I first encountered FastAPI in late 2019. I immediately liked how it used types to define behavior.

In 2022 and 2023 I carefully reviewed all the Python web frameworks. From my perspective FastAPI won out over Django, Flask, Pyramid, and others. I even gave a series of talks on the subject.

In the middle of 2023, I was unhappy with how making web pages with FastAPI to support APIs felt clunky. It felt like a harder version of Flask. I talked to Sebastian Ramirez about it over the course of a week. I started thinking about making some kind of extension for FastAPI to make web pages easier, even wrote up a design document for it in December of 2023 titled "FastHTML".

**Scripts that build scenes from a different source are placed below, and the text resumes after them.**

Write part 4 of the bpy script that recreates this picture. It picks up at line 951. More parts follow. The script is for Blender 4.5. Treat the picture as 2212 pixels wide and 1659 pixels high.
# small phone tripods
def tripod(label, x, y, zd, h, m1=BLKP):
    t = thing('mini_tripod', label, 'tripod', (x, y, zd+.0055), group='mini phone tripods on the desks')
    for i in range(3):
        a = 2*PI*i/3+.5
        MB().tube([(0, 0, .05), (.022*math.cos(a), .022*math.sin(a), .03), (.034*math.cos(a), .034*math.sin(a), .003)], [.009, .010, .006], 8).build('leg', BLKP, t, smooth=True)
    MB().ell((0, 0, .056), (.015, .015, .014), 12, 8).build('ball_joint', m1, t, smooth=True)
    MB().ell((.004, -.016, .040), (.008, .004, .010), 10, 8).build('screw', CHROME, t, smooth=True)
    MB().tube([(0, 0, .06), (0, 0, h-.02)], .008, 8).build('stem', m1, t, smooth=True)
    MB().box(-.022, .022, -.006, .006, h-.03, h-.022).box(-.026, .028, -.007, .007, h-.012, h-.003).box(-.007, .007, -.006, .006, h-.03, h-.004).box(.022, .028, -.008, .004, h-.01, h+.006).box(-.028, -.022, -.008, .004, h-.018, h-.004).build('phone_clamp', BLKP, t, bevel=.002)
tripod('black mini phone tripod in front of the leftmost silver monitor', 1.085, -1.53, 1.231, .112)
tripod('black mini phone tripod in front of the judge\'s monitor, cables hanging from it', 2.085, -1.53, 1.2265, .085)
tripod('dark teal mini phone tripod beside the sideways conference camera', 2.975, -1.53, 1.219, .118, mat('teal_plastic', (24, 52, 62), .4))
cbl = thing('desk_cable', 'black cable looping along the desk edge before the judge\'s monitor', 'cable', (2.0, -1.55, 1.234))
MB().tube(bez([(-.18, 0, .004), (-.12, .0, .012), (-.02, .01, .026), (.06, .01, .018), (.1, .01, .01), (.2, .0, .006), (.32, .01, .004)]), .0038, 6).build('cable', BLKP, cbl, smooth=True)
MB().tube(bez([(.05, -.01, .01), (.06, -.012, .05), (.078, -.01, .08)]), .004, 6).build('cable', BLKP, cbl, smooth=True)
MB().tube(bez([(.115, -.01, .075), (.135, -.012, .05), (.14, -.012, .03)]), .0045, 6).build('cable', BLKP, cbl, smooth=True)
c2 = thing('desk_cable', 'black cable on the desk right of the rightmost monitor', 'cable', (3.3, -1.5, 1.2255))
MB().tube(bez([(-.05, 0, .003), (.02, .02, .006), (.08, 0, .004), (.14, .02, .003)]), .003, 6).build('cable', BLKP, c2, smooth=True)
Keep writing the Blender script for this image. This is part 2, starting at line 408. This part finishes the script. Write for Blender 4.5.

In early 2024 I noodled with the idea of a FastAPI for HTML, tentatively called "FastHTML". You can see one of my attempts here in a project called fastapi-blog. This particular project didn't go well, but allowed me to explore possible ideas for making a more friendly HTML API for developers. Alas, I was busy with work and family life and didn't have enough time to really focus on the project. I told Sebastian I was giving the effort a break.

Shortly after Sebastian Ramirez introduced me to Jeremy Howard of Answer.AI. Jeremy demonstrated a Starlette-descendant project, called, amusingly enough, 'FastHTML'. Like FastAPI, his FastHTML implementation was driven directly by Starlette. He eschewed Jinja2 templating for HTML, instead implementing FT Components, an elegant version of Python classes that can render as HTML. While I like Jinja2, I also liked his implementation of Python objects rendered to HTML. Excited about a shared vision I started contributing to his FastHTML.

In June of 2025 I started work on fastapi-tags, which is designed to bring fully typed Python classes that can render as HTML to FastAPI. After a couple weeks I realized I wanted to expand fastapi-tags to meet my original design document for building an HTML web page framework on top of FastAPI. The problem was that "fastapi-tags" didn't sound like a good framework name and "FastHTML" was already taken.

Fortunately for me, my wife Audrey had a static site generator project called "Air". She volunteered the name for the web framework, and thus this project was born.